Nor have all those who have viewed these images. While Ms. Lawrence may feel it is a violation, it is not. And her calls to change the law regarding that “Lawrence says that the distribution of her photos isn’t a scandal but a “sexual violation,” and one that underscores the need for better legal protections. “It’s disgusting. The law needs to be changed, and we need to change. That’s why these websites are responsible,” she tells VF. “ are irresponsible. Let is make it a crime to view a crime, let’s make you responsible for a crime you did not commit it simply because you viewed it and may have gained an emotional stimulus.

If we did that, we’d have to arrest every journalist. We would have to shut down publications like National Geographic. History books would have to be censored of all images of a negative nature. Hel, why stop there. By printing the stories in words you’re doing the same thing, causing people to create mental images of these events and people, thus you are making them victims anew.

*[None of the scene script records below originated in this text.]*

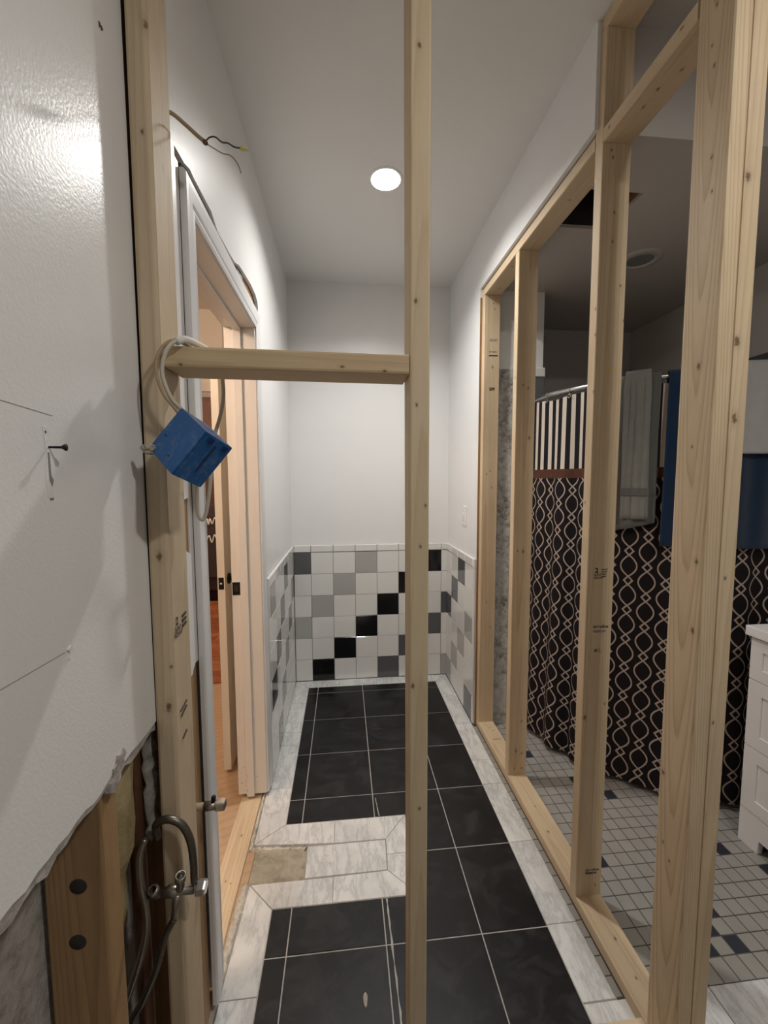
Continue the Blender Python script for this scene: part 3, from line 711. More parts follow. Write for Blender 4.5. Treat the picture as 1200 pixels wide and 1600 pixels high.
# left band
mp([(BL, 2.770), (ML, MB), (ML, 2.58), (BL, 2.58)])
for a, b in ((2.58, 2.266), (2.266, 2.154), (2.154, 1.843)): mp([(ML, b), (BL, b), (BL, a), (ML, a)])
mp([(-0.372, 1.843), (-0.37, 1.548), (BL, N1), (BL, 1.843)])
mp([(-0.35, 1.388), (-0.362, 1.06), (BL, 1.06), (BL, N0)])
mp([(-0.366, 0.72), (BL, 0.72), (BL, 1.06), (-0.362, 1.06)]); mp([(-0.36, 0.4), (BL, 0.4), (BL, 0.72), (-0.36, 0.72)])
# notch bands
mp([(-0.37, 1.548), (-0.053, 1.527), (-0.053, N1), (BL, N1)]); mp([(-0.053, 1.527), (0.154, 1.525), (NX, N1), (-0.053, N1)])
mp([(-0.35, 1.388), (BL, N0), (-0.053, N0), (-0.053, 1.388)]); mp([(-0.053, 1.388), (-0.053, N0), (NX, N0), (0.147, 1.392)])
mp([(0.154, 1.525), (0.152, 1.458), (NX, 1.458), (NX, N1)]); mp([(0.152, 1.458), (0.147, 1.392), (NX, N0), (NX, 1.458)])
mp([(-0.157, 1.392), (0.146, 1.394), (0.152, 1.522), (-0.157, 1.522)])
# crumbling mortar along the doorway and round the bare patch
def rag_strip(name, pts_a, pts_b, z0, z1, mat, seed, amp=0.006):
    r = random.Random(seed); n = 26; bm = bmesh.new(); A = []; B = []
    for i in range(n + 1):
        t = i / n; a = Vector(pts_a[0]).lerp(Vector(pts_a[1]), t); b = Vector(pts_b[0]).lerp(Vector(pts_b[1]), t)
        a += Vector((r.uniform(-amp, amp), r.uniform(-amp, amp) * .5)); b += Vector((r.uniform(-amp, amp), r.uniform(-amp, amp) * .5))
        row = [bm.verts.new((a.x, a.y, z0)), bm.verts.new((a.lerp(b, .25).x, a.lerp(b, .25).y, z1 + r.uniform(-.003, .003))), bm.verts.new((a.lerp(b, .7).x, a.lerp(b, .7).y, z1 + r.uniform(-.004, .003))), bm.verts.new((b.x, b.y, z0))]
        A.append(row)
    for p, q in zip(A, A[1:]):
        for j in range(3): bm.faces.new((p[j], p[j + 1], q[j + 1], q[j]))
    return adopt(link(name, bm_mesh(name, bm, False), mat), floor)
rag_strip('mortar_edge', ((-0.392, 1.06), (-0.384, 1.38)), ((-0.362, 1.06), (-0.348, 1.39)), -0.012, 0.001, 'mortar', 11, 0.004)
rag_strip('mortar_edge', ((-0.388, 1.52), (-0.386, 1.86)), ((-0.368, 1.545), (-0.371, 1.86)), -0.012, 0.0015, 'mortar', 12, 0.003)
rag_strip('mortar_edge', ((-0.388, 1.526), (-0.17, 1.512)), ((-0.37, 1.548), (-0.158, 1.528)), -0.012, -0.001, 'mortar', 13, 0.004)
rag_strip('mortar_edge', ((-0.388, 0.70), (-0.388, 1.06)), ((-0.364, 0.72), (-0.36, 1.06)), -0.012, -0.001, 'mortar', 14, 0.004)
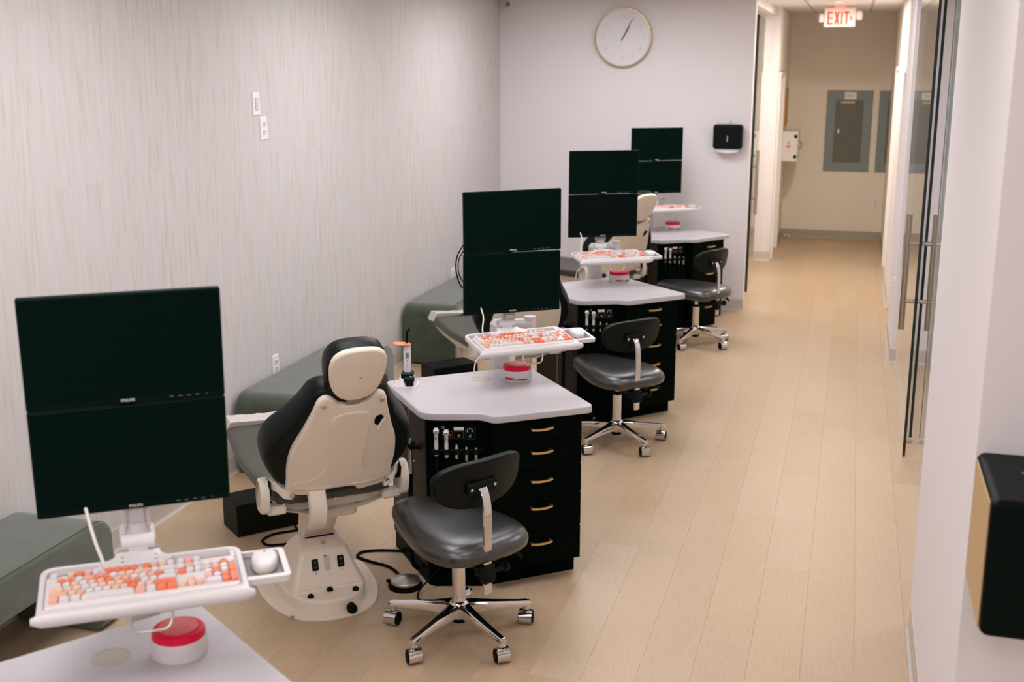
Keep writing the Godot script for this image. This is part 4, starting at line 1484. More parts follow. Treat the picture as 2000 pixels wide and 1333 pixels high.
func cables() -> void:
	var o := thing("white_cable", "white cable hanging from the nearest monitors to the back of their tray", "cable", Vector3(-1.577, 0, -2.272), deg_to_rad(35.0))
	part("cord", mb().tube(smooth([Vector3(-0.118, 1.12, -0.045), Vector3(-0.112, 1.07, -0.02), Vector3(-0.098, 1.01, 0.02), Vector3(-0.083, 0.962, 0.045), Vector3(-0.080, 0.940, 0.05)], 6), 0.0042, 8), M.cord_white, o)
	part("plug", mb().box(Vector3(-0.0805, 0.946, 0.05), Vector3(0.011, 0.018, 0.011), 0.003), M.cord_white, o)
	for k in [1, 2]:
		var P: Vector3 = [Vector3.ZERO, Vector3(-1.379, 0, -4.83), Vector3(-1.465, 0, -7.18)][k]
		o = thing("white_cable", "white cable looping from the %s keyboard tray down behind its cabinet" % WHICH[k], "cable", P, deg_to_rad([0, 34.7, 26.0][k]))
		part("cord", mb().tube(smooth([Vector3(-0.155, 1.10, -0.03), Vector3(-0.140, 1.03, 0.01), Vector3(-0.150, 0.975, 0.03), Vector3(-0.148, 0.94, 0.045), Vector3(-0.145, 0.90, 0.06), Vector3(-0.155, 0.86, 0.05), Vector3(-0.12, 0.84, 0.0), Vector3(-0.09, 0.87, -0.05), Vector3(-0.10, 0.83, -0.10), Vector3(-0.14, 0.78, -0.12), Vector3(-0.14, 0.60, -0.13)], 6), 0.0034, 7), M.cord_white, o)
	o = thing("black_cable", "thin black cable bowing out at the left edge of the second monitors", "cable", Vector3(-1.379, 0, -4.83), deg_to_rad(34.7))
	part("cord", mb().tube(smooth([Vector3(-0.19, 1.36, -0.045), Vector3(-0.235, 1.29, -0.05), Vector3(-0.242, 1.22, -0.05), Vector3(-0.222, 1.155, -0.045), Vector3(-0.18, 1.13, -0.04)], 6), 0.0028, 7), M.rubber, o)
	part("cord", mb().tube(smooth([Vector3(-0.19, 1.33, -0.05), Vector3(-0.228, 1.27, -0.055), Vector3(-0.226, 1.20, -0.055), Vector3(-0.19, 1.15, -0.05)], 6), 0.0024, 7), M.rubber, o)
	# floor leads
	o = thing("floor_cable", "black power lead looped on the floor behind the nearest dental chair base", "cable", Vector3(-2.35, 0, -4.48))
	part("cord", mb().tube(smooth([Vector3(0.06, 0.006, -0.16), Vector3(-0.005, 0.006, -0.09), Vector3(-0.07, 0.006, -0.03), Vector3(-0.085, 0.006, 0.05), Vector3(-0.03, 0.006, 0.09), Vector3(0.05, 0.006, 0.05), Vector3(0.10, 0.006, 0.06)], 8), 0.0055, 8), M.rubber, o)
	part("cord", mb().tube(smooth([Vector3(-0.03, 0.005, -0.16), Vector3(0.02, 0.005, -0.10), Vector3(0.10, 0.005, -0.03), Vector3(0.16, 0.005, 0.0)], 6), 0.0045, 8), M.rubber, o)
	o = thing("pedal_hose", "black hose curling from the cabinet to the nearest foot pedal", "hose", Vector3(-1.65, 0, -4.17))
	part("hose", mb().tube(smooth([Vector3(0.16, 0.012, -0.335), Vector3(-0.02, 0.006, -0.33), Vector3(-0.19, 0.006, -0.315), Vector3(-0.295, 0.006, -0.275), Vector3(-0.305, 0.006, -0.215), Vector3(-0.23, 0.006, -0.18), Vector3(-0.14, 0.006, -0.155), Vector3(-0.075, 0.008, -0.10), Vector3(-0.045, 0.012, -0.05)], 8), 0.0062, 8), M.rubber, o)
	o = thing("thin_cable", "thin black cable dropping behind the nearest stool and curving over the floor", "cable", Vector3(-1.5, 0, -4.1))
	part("cord", mb().tube(smooth([Vector3(0.02, 0.12, -0.16), Vector3(-0.03, 0.06, -0.10), Vector3(-0.07, 0.018, -0.03), Vector3(-0.055, 0.004, 0.03), Vector3(0.01, 0.004, 0.03), Vector3(0.08, 0.004, -0.03), Vector3(0.12, 0.004, -0.12)], 8), 0.0035, 7), M.rubber, o)

# ------------------------------------------------------------------ dental chair
func outline_ring(pts: PackedVector2Array, sc: float, off: float, bow: float, c: Vector2) -> Array:
	# points (x, along the back) on the reclined plane; off along its normal (to the rear)
	var up := Vector3(0, 0.876, 0.482)
	var nr := Vector3(0, -0.482, 0.876)
	var o := Vector3(0, 0.56, 0.35)
	var r := []
	for a in pts:
		var q := c + (a - c) * sc
		r.append(o + Vector3(q.x, 0, 0) + up * q.y + nr * (off - bow * q.x * q.x))
	return r

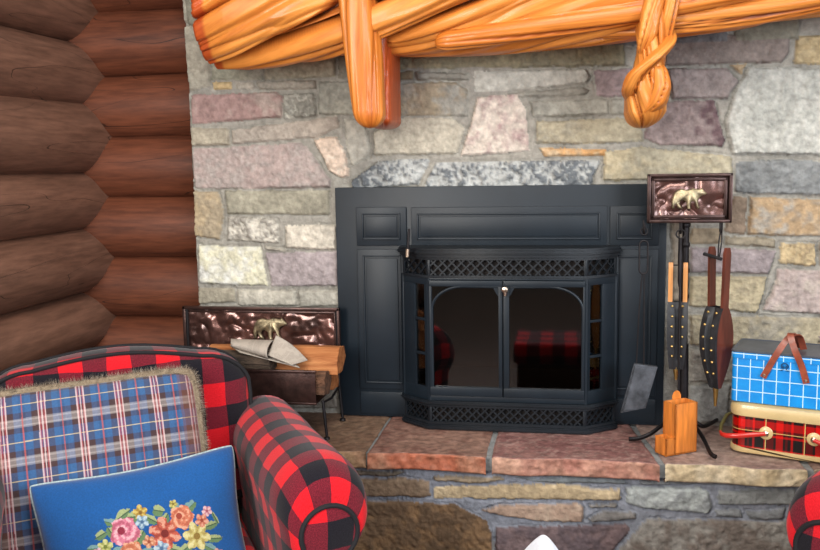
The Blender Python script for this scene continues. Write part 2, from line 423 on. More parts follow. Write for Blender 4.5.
def soft(c, k=.42, g=1.15):      # the stones are greyer than a first reading of the photo suggests
    if c is None: return None
    m_ = sum(c)/3*1.0; w_ = (m_*1.02, m_, m_*.95)
    return tuple(min(236, (a*(1-k)+b*k)*g) for a, b in zip(c, w_))
def px_poly(pl, Y): return [(P(a, b, Y).x, P(a, b, Y).z) for a, b in pl]
GRG = (172, 164, 148); OLV = (150, 147, 122); MAU = (152, 134, 138); SPK = (96, 106, 116)
WALL = [
 ([(180, -4), (200, -4), (201, 22), (182, 23)], (160, 156, 140), None, 1),
 ([(184, 27), (197, 25), (211, 60), (211, 86), (189, 91)], (166, 160, 142), None, 1),
 ([(212, 50), (262, 50), (262, 80), (212, 80)], (150, 150, 128), (168, 166, 148), 1.5),
 ([(265, 50), (335, 50), (335, 77), (265, 80)], OLV, (166, 160, 136), 1.5),
 ([(213, 82), (232, 82), (232, 89), (213, 89)], (208, 172, 108), None, 1),
 ([(236, 82), (252, 82), (257, 89), (236, 89)], GRG, None, 1),
 ([(256, 82), (315, 80), (316, 89), (260, 90)], (168, 160, 145), None, 1),
 ([(191, 95), (276, 92), (284, 97), (282, 117), (192, 124)], (168, 124, 120), (176, 150, 140), 1),
 ([(284, 94), (314, 93), (317, 117), (284, 119)], (188, 188, 176), (140, 140, 130), 3),
 ([(338, 54), (386, 54), (386, 78), (338, 79)], (146, 144, 128), None, 1),
 ([(319, 82), (388, 82), (390, 115), (319, 115)], (156, 156, 140), (145, 146, 134), 1),
 ([(191, 127), (229, 129), (230, 145), (192, 146)], (172, 160, 136), None, 1),
 ([(232, 130), (300, 121), (337, 116), (340, 127), (318, 137), (232, 144)], (176, 162, 148), None, 1),
 ([(193, 149), (300, 143), (307, 147), (331, 182), (331, 187), (195, 189)], (172, 146, 142), (160, 146, 142), 1.2),
 ([(314, 139), (336, 136), (345, 150), (349, 176), (343, 178), (330, 172)], (222, 208, 192), (214, 184, 160), 1.3),
 ([(344, 119), (362, 118), (369, 132), (370, 156), (352, 166), (347, 150)], (180, 176, 162), None, .8),
 ([(374, 132), (398, 118), (451, 118), (466, 128), (457, 154), (374, 155)], (182, 174, 154), (170, 162, 142), 1),
 ([(390, 84), (445, 82), (455, 82), (467, 89), (467, 116), (392, 116)], (150, 148, 138), (160, 142, 112), 1.2),
 ([(388, 72), (413, 71), (413, 80), (390, 80)], (140, 118, 84), None, 1),
 ([(416, 72), (469, 73), (469, 80), (418, 80)], (148, 146, 134), None, 1),
 ([(388, 46), (470, 46), (625, 32), (625, 66), (390, 69)], (156, 146, 108), (140, 134, 104), 2),
 ([(474, 72), (586, 69), (590, 78), (586, 84), (500, 91), (475, 91)], (184, 184, 174), None, 1),
 ([(505, 94), (580, 87), (590, 90), (585, 95), (520, 98)], (156, 154, 142), None, .8),
 ([(477, 97), (518, 94), (526, 112), (529, 151), (461, 156), (472, 120)], (206, 190, 176), (176, 138, 138), 1.2),
 ([(530, 101), (608, 99), (608, 115), (533, 117)], (164, 164, 152), None, 1),
 ([(610, 99), (642, 99), (642, 116), (610, 115)], (158, 158, 146), None, 1),
 ([(537, 121), (640, 118), (644, 142), (536, 144)], (172, 160, 128), (158, 152, 132), 1.2),
 ([(538, 148), (606, 149), (604, 155), (545, 157)], (226, 150, 68), (206, 168, 120), 1),
 ([(594, 71), (634, 68), (636, 97), (596, 97)], (156, 132, 138), None, 1),
 ([(352, 180), (378, 161), (427, 158), (430, 161), (418, 185), (352, 190)], (168, 174, 176), SPK, 3.4),
 ([(424, 188), (436, 162), (600, 160), (590, 188)], (168, 174, 176), SPK, 3.4),
 ([(604, 152), (640, 147), (732, 156), (732, 176), (680, 178), (603, 181)], (186, 168, 126), (170, 160, 130), 1.2),
 ([(644, 138), (646, 128), (668, 102), (714, 100), (724, 140), (722, 146), (660, 145)], (108, 76, 84), (150, 128, 128), 1.3),
 ([(665, 38), (789, 32), (790, 52), (783, 62), (665, 66)], (144, 128, 122), None, 1),
 ([(668, 69), (727, 68), (738, 82), (728, 99), (672, 99)], (160, 144, 142), None, 1),
 ([(730, 65), (747, 64), (741, 75)], (196, 164, 118), None, 1),
 ([(796, 36), (850, 34), (850, 64), (794, 64)], (170, 142, 88), (190, 164, 112), 2),
 ([(750, 67), (836, 69), (836, 155), (733, 154), (725, 122), (738, 85)], (182, 184, 178), (164, 168, 162), 1.6),
 ([(735, 162), (790, 159), (850, 164), (850, 196), (735, 193)], (128, 134, 138), (110, 116, 120), 1.8),
 ([(750, 197), (834, 200), (834, 237), (748, 234)], (186, 146, 98), (156, 148, 136), 1.2),
 ([(733, 197), (747, 198), (746, 234), (724, 232)], (148, 122, 98), None, 1),
 ([(690, 228), (722, 229), (722, 243), (690, 244)], (158, 136, 104), None, 1),
 ([(725, 236), (775, 238), (775, 247), (725, 245)], (156, 142, 116), None, 1),
 ([(690, 247), (776, 250), (768, 274), (690, 272)], (156, 140, 146), None, 1),
 ([(780, 242), (815, 244), (816, 266), (780, 264)], (200, 170, 116), (160, 134, 92), 3),
 ([(690, 276), (767, 277), (764, 295), (756, 313), (690, 306)], (184, 166, 124), (168, 152, 118), 1.4),
 ([(778, 269), (850, 271), (850, 315), (763, 311), (775, 285)], (170, 148, 144), (182, 166, 152), 1.5),
 ([(819, 243), (850, 244), (850, 266), (820, 266)], (160, 140, 120), None, 1),
 ([(690, 315), (850, 319), (850, 346), (690, 345)], (170, 154, 118), (150, 140, 120), 1.3),
 ([(690, 350), (850, 350), (850, 380), (690, 382)], (156, 152, 144), None, 1),
 ([(690, 386), (730, 384), (728, 422), (690, 424)], (146, 150, 150), None, 1),
 ([(734, 384), (850, 384), (850, 424), (732, 424)], (150, 146, 138), None, 1),
 ([(672, 190), (688, 190), (688, 300), (672, 300)], (150, 136, 118), None, 1),
 ([(194, 192), (219, 192), (224, 214), (220, 239), (195, 236)], (184, 156, 112), (164, 144, 112), 1.2),
 ([(226, 191), (329, 190), (330, 215), (228, 214)], (164, 158, 134), None, 1),
 ([(228, 216), (277, 219), (279, 243), (228, 240)], (206, 200, 186), (148, 142, 132), 3),
 ([(286, 226), (337, 224), (337, 250), (286, 248)], (206, 196, 178), None, 1),
 ([(199, 245), (260, 247), (268, 285), (200, 284)], (238, 222, 192), (222, 204, 170), 1),
 ([(265, 253), (338, 251), (339, 286), (272, 286)], (166, 150, 156), None, 1),
 ([(265, 246), (287, 249), (286, 251), (266, 250)], (180, 172, 156), None, 1),
 ([(199, 288), (235, 288), (236, 303), (199, 303)], (170, 160, 136), None, 1),
 ([(238, 290), (295, 290), (297, 306), (238, 305)], (190, 184, 168), None, 1),
 ([(299, 290), (340, 291), (342, 306), (300, 307)], (180, 176, 162), None, 1),
 ([(200, 310), (262, 310), (262, 340), (200, 340)], (150, 144, 130), None, 1),
 ([(266, 311), (336, 311), (336, 342), (266, 342)], (160, 150, 134), None, 1),
 ([(201, 344), (300, 345), (300, 372), (201, 372)], (150, 132, 118), None, 1),
 ([(304, 346), (337, 346), (337, 376), (304, 376)], (150, 146, 136), None, 1),
 ([(203, 377), (338, 380), (338, 408), (204, 408)], (140, 130, 118), None, 1),
]
wall_px = [(px_poly(pl, 0), soft(a), soft(b), r) for pl, a, b, r in WALL]
ch = stone_field('wall_chimney', -1.279, 1.5, -.02, 1.75, .0042, wall_px,
    [(.80, 1.5, .0, 1.3), (-1.28, 1.5, 1.34, 1.76), (-.76, .72, 1.22, 1.34)], (172, 168, 158), left_return=.14)
struct(ch)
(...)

Should those who stole the images be held responsible? Yes. They committed a theft. Now, if this was a sexual crime is up for debate. Is the theft of a nude painting now also a sexual offense? Is it the nudity or something else that makes this sexual is a debate for another time. Regardless, a theft occurred and the thieves should be punished. But not those who have merely viewed the images. They have not committed a crime and it should not be a crime.